According to Khan, "The connections between so-called Islamist militants and Western espionage agencies show that some so-called extremist groups are small tools in the 'Great Game.' This situation is also supported by news from the Western media itself..."

Hizb-ut Tahrir UK, march

In one of her last interviews, before she was assassinated on December 27, 2007, former Pakistan Prime Minister Benazir Bhutto said on Business Plus TV, "An old terrorist is being eliminated, and a new one or a better terrorist' is coming. This situation is supported not only by the maligned established order but also by the leading names in the media..."


The International Institute for Counter-Terrorism (ICT) at Reichman University in Israel, through Research Associate Michael Whine, published a report on February 20, 2004, titled "The Modus Operandi of Hizb-ut Tahrir in an Open Society," filled with praises for the organization.
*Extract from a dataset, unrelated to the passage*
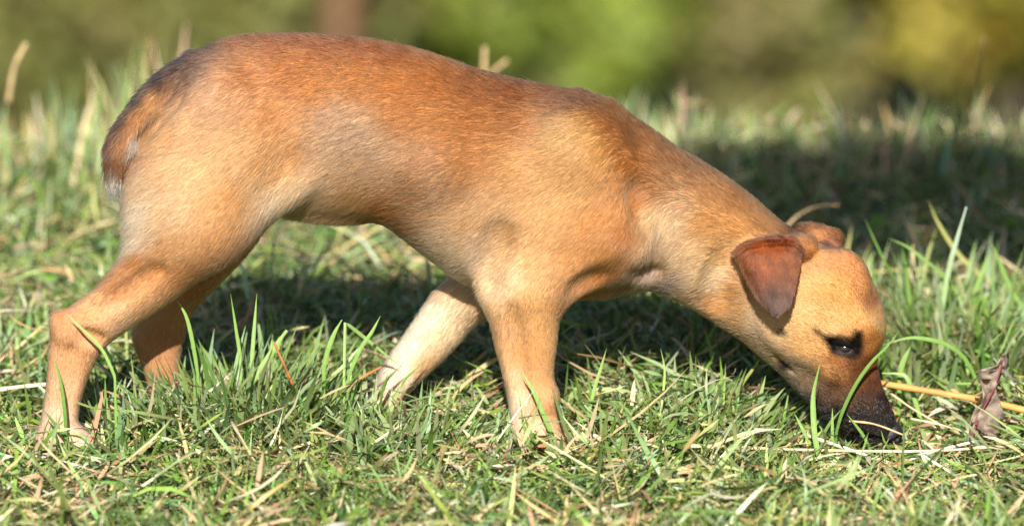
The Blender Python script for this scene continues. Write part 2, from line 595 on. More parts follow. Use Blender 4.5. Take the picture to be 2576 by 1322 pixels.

The report describes the group as follows:

"Hizb-ut Tahrir is different from other Islamist groups operating in Europe and the USA. It particularly appeals to the intellectual segment, surpassing the allure of global jihadist movements and other Islamist movements..."

The report continues:

"The members do not engage in the political processes of the countries they live in, which has led to public and private criticism by other Islamist groups..."

"The leaders and members constantly emphasize that Hizb-ut Tahrir is a political party with Islam as its politics; they attempt to engage in dialogue with the West about capitalism and its evils and present Islam as an ideological alternative..."

"It [the organization] is also evangelical and appeals to converts. Some of its leading figures, like Canadian Jamal Harwood (have converted to Islam...)."

Jamal Harwood

Regarding the organization’s stance on violence, the report notes:

"Hizb-ut Tahrir consistently asserts its rejection of violence. While it believes that armed struggle is prohibited by Sharia, it paradoxically employs militant jihad rhetoric (!)."


We conclude our article with a news piece from 2009 that could indicate the source of all these praises...

On July 28, 2009, a news report in Sabah newspaper claimed that Yılmaz Çelik, the spokesperson for Hizb-ut Tahrir in Turkey, frequently met and received money from Imadudeen Barakat, who was alleged to be an agent of the Israeli Secret Service, MOSSAD.

Yılmaz Çelik

According to the report in Sabah, a joint operation by the General Directorate of Security and MIT (National Intelligence Organization) across 23 provinces revealed MOSSAD connections to Hizb-ut Tahrir.

Jordanian-born Barakat, who studied business in the USA and completed his master's at Near East University in the Turkish Republic of Northern Cyprus, later married a Turk and applied for Turkish citizenship. Barakat, known as the "Turkish Lawrance" who works for MOSSAD, speaks Arabic, Turkish, and English fluently. His arrival in Turkey coincided with Çelik becoming the spokesperson for Hizb-Ut Tahrir.

Barakat was caught in Ankara during a 2003 operation and interrogated by MIT, where an Israeli ID and passport were found on him. After being released, he returned to Israel.

In 2009, MIT, focusing on operational surveillance of the organization, determined that Çelik was in constant contact with someone in Israel, who regularly transferred money to Çelik's bank account. MIT identified this individual as Imadudeen Barakat, who had fled from Turkey to Israel six years earlier.